I grew up in a Christian family. I’m not a Christian now. I end up writing stories here and there that have to do with that because it’s where I come from. In some ways, in the big picture, I fought it. In Europe, especially, it’s like, “Oh, I’m a white Southerner.” That story—Southern guy, grew up in the Bible Belt, writing about God—is so fetishized. It drives me crazy. I don’t view my music as particularly spiritual. “Brazos” got interpreted in a lot of different ways. To me, that song’s about race relations or social justice issues related to race relations in the context of a spiritual story.

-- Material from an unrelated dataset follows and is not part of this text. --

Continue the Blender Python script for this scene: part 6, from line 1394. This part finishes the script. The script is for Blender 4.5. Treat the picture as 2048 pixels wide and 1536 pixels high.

“Circle ‘Round the Sun” is a song about suicide, and “Holy Moly” is a song about sexual abuse. They all happen to be in the context of spiritual things, but I don’t view them as spiritual songs. I just view them as, “Hey, that’s the world I’m coming from, so I just kind of tell my stories from my experiences.” I try very hard not to be defensive about it. I just try to correct the facts of the stories when they are told incorrectly. As a songwriter, that can be frustrating. I always tell people, as an artist, you earn your right to tell a more detailed version of your story. When you release your first record, if it gets any attention at all, you’re telling an 8-bit version of your story. Then, if you release your second record, if you’re lucky, you end up telling a 16-bit version of your story.

PHILIP SEYMOUR HOFFMAN

For me, Philip Seymour Hoffman was everything you could want to be in an artist. He was so good at his craft in so many different ways—in big-budget films, small-budget films, experimental theater—over a long period of time. He also wasn’t buzzy. In the music industry, so much of success is built on the zeitgeist of the buzz. Philip Seymour Hoffman was not that at all. He was just really good. He wasn’t a sex symbol. He didn’t have drama in that way. The biggest drama he had is when he killed himself. That’s partly why that jumped out at people. It was like Joe Blow down the street.

That’s what he felt like, except that he was so good at what he did. For me, there’s a huge challenge there to be really good at what you do and do it over a long period of time and have your success rise above the Twitter feed. I related to so many of his characters in a lot of ways. He’s dealing with humanity. And I think that has to do with the buzzy thing: He’s sticking to the basics. Humans are really complicated, and they have a lot of different problems and tragedy and comedy. He dealt with that over and over and over again.